*Data extract*.

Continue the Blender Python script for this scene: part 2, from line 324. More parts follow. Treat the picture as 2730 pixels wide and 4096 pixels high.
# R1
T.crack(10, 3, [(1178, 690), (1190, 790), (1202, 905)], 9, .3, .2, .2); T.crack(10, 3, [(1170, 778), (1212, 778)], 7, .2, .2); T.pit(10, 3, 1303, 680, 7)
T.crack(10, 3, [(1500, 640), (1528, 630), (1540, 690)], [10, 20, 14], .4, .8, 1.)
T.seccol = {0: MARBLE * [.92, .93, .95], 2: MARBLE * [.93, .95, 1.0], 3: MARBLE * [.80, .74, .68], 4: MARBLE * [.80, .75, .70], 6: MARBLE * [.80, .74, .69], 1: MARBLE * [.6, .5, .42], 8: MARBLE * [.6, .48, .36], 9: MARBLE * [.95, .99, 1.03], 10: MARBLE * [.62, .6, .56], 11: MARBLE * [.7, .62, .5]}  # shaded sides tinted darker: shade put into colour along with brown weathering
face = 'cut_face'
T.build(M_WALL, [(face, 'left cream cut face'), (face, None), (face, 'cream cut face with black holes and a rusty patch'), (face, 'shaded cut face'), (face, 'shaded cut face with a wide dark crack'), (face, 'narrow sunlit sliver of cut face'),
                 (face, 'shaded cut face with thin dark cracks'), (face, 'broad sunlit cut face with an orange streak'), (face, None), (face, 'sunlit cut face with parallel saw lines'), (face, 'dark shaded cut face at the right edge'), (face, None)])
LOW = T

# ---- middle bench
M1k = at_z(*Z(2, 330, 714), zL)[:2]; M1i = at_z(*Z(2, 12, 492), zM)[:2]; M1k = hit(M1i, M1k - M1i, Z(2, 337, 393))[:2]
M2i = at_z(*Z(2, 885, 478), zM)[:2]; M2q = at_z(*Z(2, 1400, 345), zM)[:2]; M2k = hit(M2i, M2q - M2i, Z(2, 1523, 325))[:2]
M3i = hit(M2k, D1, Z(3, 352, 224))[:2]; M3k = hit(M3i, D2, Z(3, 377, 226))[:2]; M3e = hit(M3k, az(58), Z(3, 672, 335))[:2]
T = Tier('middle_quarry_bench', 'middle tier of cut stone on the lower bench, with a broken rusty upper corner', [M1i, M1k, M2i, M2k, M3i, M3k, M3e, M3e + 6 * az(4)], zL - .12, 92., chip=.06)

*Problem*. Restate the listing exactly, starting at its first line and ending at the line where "face = 'cut_face'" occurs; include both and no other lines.

*Final result*.
Continue the Blender Python script for this scene: part 2, from line 324. More parts follow. Treat the picture as 2730 pixels wide and 4096 pixels high.
# R1
T.crack(10, 3, [(1178, 690), (1190, 790), (1202, 905)], 9, .3, .2, .2); T.crack(10, 3, [(1170, 778), (1212, 778)], 7, .2, .2); T.pit(10, 3, 1303, 680, 7)
T.crack(10, 3, [(1500, 640), (1528, 630), (1540, 690)], [10, 20, 14], .4, .8, 1.)
T.seccol = {0: MARBLE * [.92, .93, .95], 2: MARBLE * [.93, .95, 1.0], 3: MARBLE * [.80, .74, .68], 4: MARBLE * [.80, .75, .70], 6: MARBLE * [.80, .74, .69], 1: MARBLE * [.6, .5, .42], 8: MARBLE * [.6, .48, .36], 9: MARBLE * [.95, .99, 1.03], 10: MARBLE * [.62, .6, .56], 11: MARBLE * [.7, .62, .5]}  # shaded sides tinted darker: shade put into colour along with brown weathering
face = 'cut_face'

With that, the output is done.